Warum Twitter bei Verlagen und Buchhandlungen nicht funktionieren wird, das hat literaturcafe.de-Herausgeber Wolfgang Tischer bereits im Februar dieses Jahres im Börsenblatt erläutert. Blickt man auf die Twitter-Feeds der Deutschen Verlagslandschaft, so hat sich dies bewahrheitet: Pressemitteilungen, Uninteressantes, lieblos Abgehacktes und zu viel Selbstreferenzielles sind an der Tagesordnung.
Nur wenige Verlage haben es geschafft, eine eigene Twitter-Identität zu entwickeln und Hinweise in eigener Sache mit interessanten Informationen aus der Branche anzureichern. Als positive Beispiele seien hier @keinundaber und @volandquist genannt. Interessanter wird es dort, wo hinter den Tweets ohnehin erkennbare Einzelpersonen stehen wie @buchmamsell oder @wimbauer.
Seit gestern twittern nun auch die zum Holtzbrinck-Konzern gehörenden S. Fischer Verlage unter der Kennung @Tagesfang. Getwittert wird jeweils nur ein einziger Satz aus einem Buch der Verlage und der Link dorthin. Eine auf den ersten Blick simple Idee, hinter der jedoch viel Potenzial steckt und die bei den Twitter-Nutzern gut ankommt, wie die Zahl der Follower innerhalb kürzester Zeit zeigt.

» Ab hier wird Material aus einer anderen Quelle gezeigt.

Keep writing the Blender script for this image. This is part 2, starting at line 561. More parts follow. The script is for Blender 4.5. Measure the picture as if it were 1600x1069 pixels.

Wir haben mit Martin Spieles, Leiter Kommunikation bei den S. Fischer Verlagen, über den @Tagesfang gesprochen.
literaturcafe.de: Herr Spieles, wie entstand die Idee zum @Tagesfang?
Martin Spieles: Susanne Halbleib vom Lektorat und meine Pressekollegin Mirjam Zuchtriegel diskutierten mit mir – und plötzlich war die Idee da. Einfach starke Sätze. Und einen Link zum Buch. Das ist alles. Wispernde, knallende, geheimnisvolle Sätze. Das sind doch die Schlüssellöcher, durch die man blicken will und muss. Susanne Halbleib sagte treffend: »Warum arbeiten wir hier in einem Verlag? Es sind doch am Ende vor allem: die wunderbare Sätze!« Stimmt. Und kurz dachten wir darüber nach, unter »Satzfischer« zu twittern, aber das war ja einst eine wunderbare Aktion mit dem literaturcafe.de. Aber »Tagesfang« fanden wir dann auch gut.
literaturcafe.de: Wie erfolgt die technische Umsetzung?
Martin Spieles: Wir stellen’s einfach rein – mehr ist es nicht. Auf die verkürzten Links haben wir übrigens verzichtet, damit man nicht rätseln muss, von welchem Verlag es kommt.
literaturcafe.de: Wer sucht die Sätze aus?
Martin Spieles: Wir suchen gemeinsam aus, diskutieren heftig und haben großen Spaß! Inzwischen machen immer mehr Lektoren mit.
literaturcafe.de: Welches Ziel verfolgen die Fischer Verlage damit?
Martin Spieles: Zunächst einmal: Reiner Enthusiasmus, und wenig Konzept. Sonst macht es keinen Spaß. Aber darüber hinaus: Wir wollen natürlich Erfahrungen machen und sehen, wie es läuft.
literaturcafe.de: Mit dem @Tagesfang setzt Fischer auf ein »automatisiertes« und nicht auf ein persönliches Format. Wie ist Ihre Einschätzung zu »Verlagstwitterern«: kann sowas auf längere Sicht funktionieren? Oder ist es gerade in einem größeren Verlag schwer, eine persönliche Note in die Tweets zu bringen?
Martin Spieles: Da irrt sich der Fragende: Wie gesagt, keine Automatisierung! Die Sätze sind das, was uns beim Lesen anspringt, könnte es etwas Persönlicheres geben?
literaturcafe.de: Herr Spieles, vielen Dank für das Gespräch.
Interview: Wolfgang Tischer
wegen gerade mal 7 Tweets so ein Buzz?
Ach so Fischer , ja, ja…
Mit twi.bz kann man übrigens Links kürzen und muss dennoch nicht auf eine erkennbare URL verzichten.
Bsp. für den Link des letzten Tweets von @tagesfang: http://fischerverlage.de.twi.bz/a
es wird über zuviel Selbstbezug bei den Tweets gejammert – der artikel ist doch selbst voll davon.
Eine sehr schöne Idee und sympathisch, dass die das einfach selbst machen. Andere zahlen dafür Tausende von Euros an Agenturen.
Ganz neu ist die Idee des ersten Satzes allerdings nicht: @buchgezwitscher twittert ebenfalls erste Sätze aus Büchern. Trotzdem eine gute Idee und allemal besser als die ermüdenden Pressemitteilungen von Random House!